Investigators on Monday climbed aboard the crippled twin-engine jet, which remained on the closed runway with a crack at least two feet wide circling its fuselage between the wings and engines.
Several passengers said they had expected the worst after the plane slammed onto the runway.
Ran From His Seat
“I was sitting right where it cracked, and I looked down and I saw the runway going underneath me,” said passenger Kyle Farnhill, who ran from his seat to the front of the plane. “I wasn’t going to fall out and get smashed.”
Farnhill said the plane came down at a sharp angle, “kind of like coming straight down like a helicopter.”
“I thought it would crash and burn,” passenger Tyrone Taylor said. “I knew we were coming too fast.
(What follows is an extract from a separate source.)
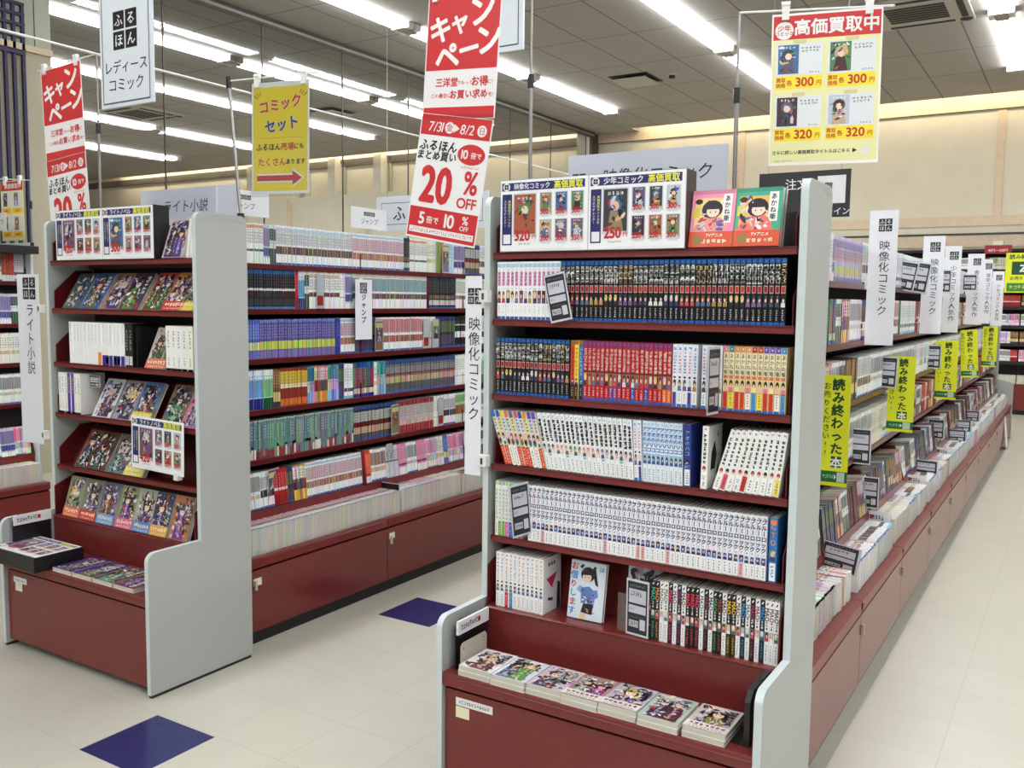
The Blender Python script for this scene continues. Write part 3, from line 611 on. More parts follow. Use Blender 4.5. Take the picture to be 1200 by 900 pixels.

We hit real hard.”
Passenger Carolynn Fleming of Pensacola said: “I just felt this terrible jolt and bump, the worst landing I had ever known. And then I looked back to see what happened, and part of the plane was not where it should be.
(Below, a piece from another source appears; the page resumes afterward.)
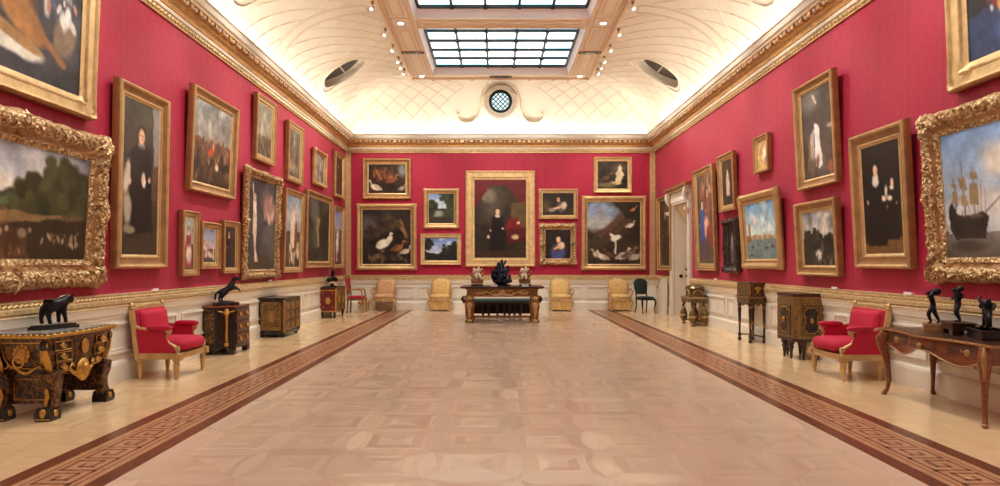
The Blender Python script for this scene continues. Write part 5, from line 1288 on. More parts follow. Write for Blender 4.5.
# ---- writing table, right
t = empty('writing_table', (4.60, 6.80, 0), -PI/2); tag(t, 'large walnut writing table with cabriole legs carrying three bronzes, front right', 'table')
wn_ = M['walnut']; a, d = .84, .31
def top_out(k=1., n=25):
    f = []
    for x in np.linspace(-a*k, a*k, n):
        q = x/(a*k); f.append((x, -d*k-.045*math.cos(PI*q)-.02*math.cos(2*PI*q)))
    return f+[(a*k+.01, 0), (a*k, d*k), (-a*k, d*k), (-a*k-.01, 0)]
b = MB(); b.prism(top_out(1.03), .735, .762, wn_); b.prism(top_out(.97), .762, .766, M['dark_wood']); top = b.build('top', t, bevel=.004)
b = MB(); P = top_out(1.035); b.tube([(x, y, .749) for x, y in P], .013, M['gold_deep'], 6, closed=True); b.build('rim', top, smooth=60)
def afy(x): return -d*.95-.045*math.cos(PI*x/a)-.02*math.cos(2*PI*x/a)
b = MB(); R0, R1, R2, R3 = [], [], [], []
for x in np.linspace(-a*.95, a*.95, 31):
    drop = .17-.055*math.cos(2*PI*x/a*.95)-.0*abs(x); R0.append((x, afy(x), .736)); R1.append((x, afy(x)-.012, .68)); R2.append((x, afy(x)+.0, .736-drop)); R3.append((x, afy(x)+.03, .736-drop))
b.loft([R0, R1, R2, R3], wn_, cap=False, closed=False)
b.box(-a*.95, a*.95, afy(0)+.12, d*.93, .60, .735, wn_)
for sx in (-1, 1): b.box(min(sx*a*.93, sx*a*.97), max(sx*a*.93, sx*a*.97), -d*.9, d*.93, .57, .735, wn_)
b.build('apron', t, smooth=40)
b = MB(); b.tube([(x, afy(x)-.006, .736-(.17-.055*math.cos(2*PI*x/a*.95))) for x in np.linspace(-a*.92, a*.92, 31)], .009, M['gold_deep'], 6)
for x in (0, -.55, .55): b.ell((x, afy(x)-.018, .655), (.04, .014, .035), M['gold_deep'], 10, 6, .15, 5)
b.build('apron_mount', t, smooth=60)
for x in (-.52, 0, .52):
    b = MB(); q = [(x-.2, afy(x-.2)-.014, .625), (x, afy(x)-.016, .625), (x+.2, afy(x+.2)-.014, .625), (x+.2, afy(x+.2)-.014, .715), (x, afy(x)-.016, .715), (x-.2, afy(x-.2)-.014, .715)]
    b.loft([[(p[0], p[1]+.03, p[2]) for p in q], q], M['kingwood']); d_ = b.build('drawer', t, bevel=.004)
    b = MB(); b.tube([(x-.05, afy(x)-.02, .675), (x-.02, afy(x)-.034, .66), (x+.02, afy(x)-.034, .66), (x+.05, afy(x)-.02, .675)], .007, M['gold_deep'], 6); b.build('handle', d_, smooth=60)
for sx in (-1, 1):
    for sy in (-1, 1):
        X, Y = sx*a*.9, sy*d*.84; b = MB()
        b.tube([(X, Y, .72), (X+sx*.035, Y+sy*.03, .64), (X+sx*.03, Y+sy*.025, .54), (X-sx*.005, Y, .36), (X-sx*.02, Y-sy*.01, .18), (X-sx*.0, Y+sy*.0, .06), (X+sx*.025, Y+sy*.02, .02), (X+sx*.03, Y+sy*.025, 0)], [.055, .06, .048, .031, .022, .02, .028, .024], wn_, 8)
        lg = b.build('leg', t, smooth=60)
        b = MB(); b.tube([(X+sx*.03, Y+sy*.025, .73), (X+sx*.075, Y+sy*.068, .65), (X+sx*.065, Y+sy*.055, .54), (X+sx*.03, Y+sy*.03, .42)], [.02, .026, .02, .006], M['gold_deep'], 6); b.ell((X+sx*.03, Y+sy*.025, .02), (.032, .032, .022), M['gold_deep'], 8, 5); b.build('leg_mount', lg, smooth=60)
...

“It seemed like we skidded a mile. I don’t know how far, but it seemed that way.”
The jetliner, Flight 573, originated in Richmond, Va., and passed through Atlanta. It dragged its fractured tail section the length of the 7,000-foot runway, stopping within 50 yards of the far end, said Chuck Porter, acting manager of Pensacola Regional Airport.
Incident Called ‘Unusual’
“It’s very unusual,” Fred Farrar, a Federal Aviation Administration spokesman, said. “The only other one even similar to it was several years ago.”
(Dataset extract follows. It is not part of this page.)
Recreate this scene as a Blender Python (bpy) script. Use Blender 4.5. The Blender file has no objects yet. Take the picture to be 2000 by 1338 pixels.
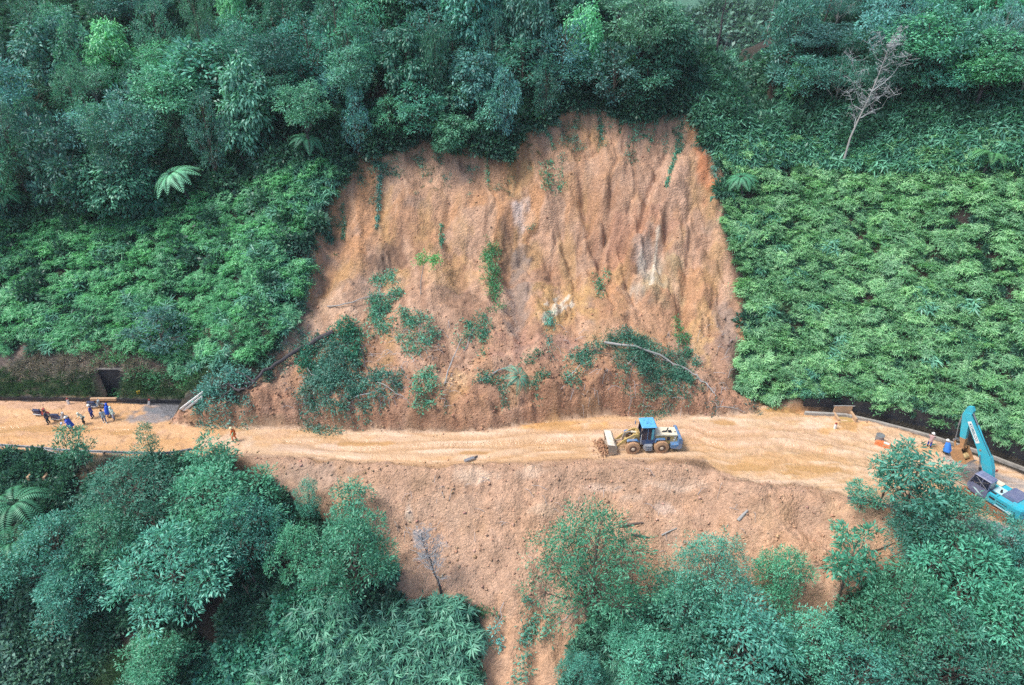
import bpy, bmesh, math, random, os
import numpy as np
from mathutils import Vector, Matrix, Euler

# ------------------------------------------------------------------ camera, sky, sun, exposure
SC = bpy.context.scene
COL = SC.collection
CAMZ, PITCH, FPX = 43.0, math.radians(30), 1333.0
cam = bpy.data.cameras.new("camera")
cam.lens, cam.sensor_width, cam.clip_end = 24.0, 36.0, 3000
camo = bpy.data.objects.new("camera", cam); COL.objects.link(camo)
camo.location = (0, 0, CAMZ); camo.rotation_euler = (math.radians(90) - PITCH, 0, 0)
SC.camera = camo
SUN_EL, SUN_AZ = math.radians(60), math.radians(255)      # azimuth from +y, clockwise
W = bpy.data.worlds.new("World"); SC.world = W; W.use_nodes = True
wn = W.node_tree.nodes; bg = wn["Background"]
sky = wn.new("ShaderNodeTexSky"); sky.sky_type = 'NISHITA'; sky.sun_disc = False
sky.sun_elevation = SUN_EL; sky.sun_rotation = SUN_AZ; sky.dust_density = 3.0; sky.air_density = 1.0
W.node_tree.links.new(sky.outputs[0], bg.inputs[0]); bg.inputs[1].default_value = 0.10
sl = bpy.data.lights.new("sun", 'SUN'); sl.energy = 1.5; sl.angle = math.radians(16); sl.color = (1, .95, .88)
so = bpy.data.objects.new("sun", sl); COL.objects.link(so)
d = Vector((math.sin(SUN_AZ) * math.cos(SUN_EL), math.cos(SUN_AZ) * math.cos(SUN_EL), math.sin(SUN_EL)))
so.rotation_euler = d.to_track_quat('Z', 'Y').to_euler(); so.location = (0, 0, 90)
SC.view_settings.view_transform = 'Standard'; SC.view_settings.look = 'None'
SC.view_settings.exposure = 1.33; SC.view_settings.gamma = 1.0
SC.cycles.max_bounces = 6; SC.cycles.diffuse_bounces = 2; SC.cycles.transmission_bounces = 3
SC.cycles.transparent_max_bounces = 6
try: SC.cycles.use_denoising = False
except Exception: pass

# ------------------------------------------------------------------ noise
def _h(xi, yi, s):
    h = (xi.astype(np.int64) * 374761393 + yi.astype(np.int64) * 668265263 + s * 1442695041) & 0xffffffff
    h = ((h ^ (h >> 13)) * 1274126177) & 0xffffffff
    return ((h ^ (h >> 16)) & 0xffffff) / float(0xffffff)
def vn(x, y, s=0):
    x = np.asarray(x, float); y = np.asarray(y, float)
    xi = np.floor(x); yi = np.floor(y); fx = x - xi; fy = y - yi
    fx = fx * fx * (3 - 2 * fx); fy = fy * fy * (3 - 2 * fy)
    a = _h(xi, yi, s); b = _h(xi + 1, yi, s); c = _h(xi, yi + 1, s); e = _h(xi + 1, yi + 1, s)
    return (a + (b - a) * fx) * (1 - fy) + (c + (e - c) * fx) * fy
def fbm(x, y, s=0, o=4, g=.5):
    t = 0; a = 1; n = 0
    for i in range(o):
        t = t + a * (vn(x * 2 ** i + 17.3 * i, y * 2 ** i - 9.1 * i, s + i) * 2 - 1); n += a; a *= g
    return t / n
def sst(a, b, x):
    t = np.clip((x - a) / (b - a), 0, 1); return t * t * (3 - 2 * t)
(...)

In that accident, the tail cone of a MD-80, an updated version of the DC-9, broke off behind the rear-mounted engines after a certification test flight by the FAA at least seven years ago, said Nissen Davis, director of communications for the Douglas Aircraft Co., a division of McDonnell Douglas, manufacturer of both planes.
“If you hit anything hard enough, you are going to do some damage,” Davis said in a telephone interview from Long Beach, Calif.
The Eastern jetliner landed in rain and fog; visibility was only two miles and the ceiling was 900 feet, Jack Barker, a spokesman for the FAA in Atlanta, said. But he said that he was not sure if weather was a factor.
The cause of the accident has not been determined, investigators said.
Drucella Anderson of the National Transportation Safety Board in Washington said that the plane was cleared for an instrument landing approach but the tower told the crew that the airport’s landing monitoring system might not be working properly. However, the crew responded that it seemed normal.
Pilot Not Identified
The plane’s captain is a 20-year veteran pilot, Eastern spokeswoman Karen M. Ceremsak said. She refused to identify him. Eastern executives said they were not sure if the plane could be salvaged.